Friday, January 1, 2010

Day 54: a measure of road.

There is a stretch of road that runs alongside our farm, between two tiny churches (the Methodist and the Presbyterian). Every time I visit this part of the world I ride up and down it on one of my Dad’s bikes. It has become a homecoming tradition of mine. I have ridden up and down this road a lot of times. I’ve ridden it when my life was so carefree that boys and how fat this holiday was going to make me were my only true concerns. I’ve ridden it wondering desperately what work I should really be doing. I rode it relentlessly in the dark days when my mum was sick and I was afraid of the future because I knew what was coming. I rode it when I had no idea where to go, and I have ridden it in a bikini in the sunshine feeling the amazing warm relief of having survived a storm you feared might beat you.

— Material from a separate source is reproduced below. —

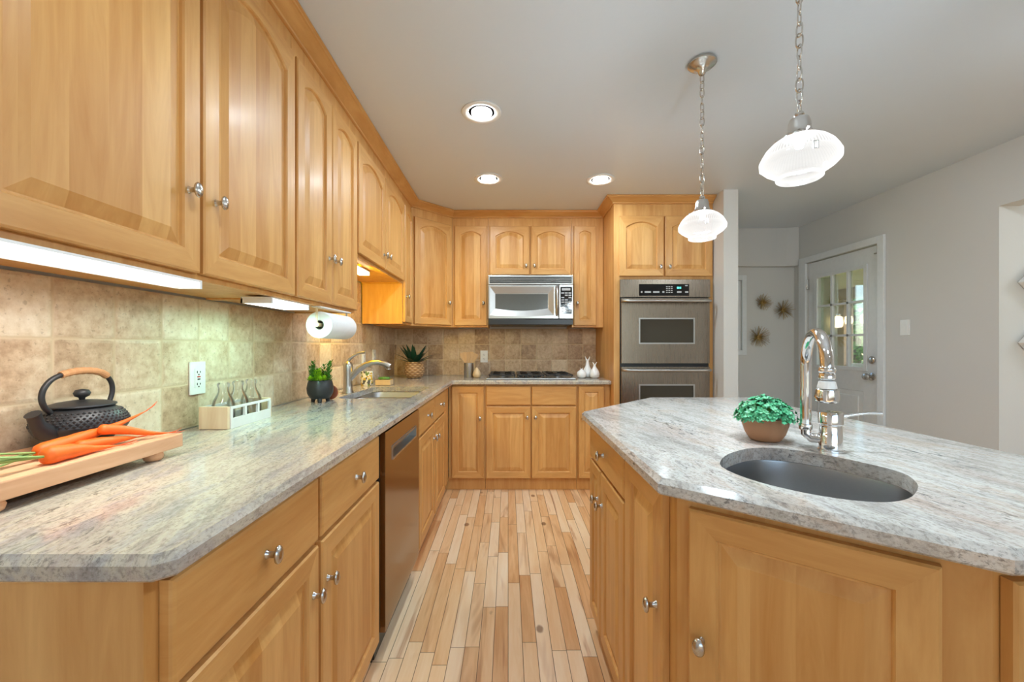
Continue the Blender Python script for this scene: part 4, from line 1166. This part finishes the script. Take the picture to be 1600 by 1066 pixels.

A little bashed around, but mainly recovered; a strong little soldier with scars. And I rode it yesterday and I rode it today and I will more than likely ride it again tomorrow. It’s a very straight, very quiet piece of road. Most of the time you’re the only person on it. And in front of you are corn coloured fields with dotted trees and the odd unruly hedge, animals browsing the grass, a stark range of mountains and the biggest wide-open sky. Maybe not surprisingly, my rides along this road have come to be a kind of measure of where my life is at. It’s a clear space where I report in and find out how I feel about the general state of my world. And today I felt good. Not 100% certain or confident or bulletproof, but good. Calm. Under control. Okay with shit. I still have my insecurities, I still feel lonely at times, I still have things that need to be done, things that make me feel small. But none of it feels like it’s getting on top of me. I feel like I’m getting somewhere, and I’m interested to see where I end up next.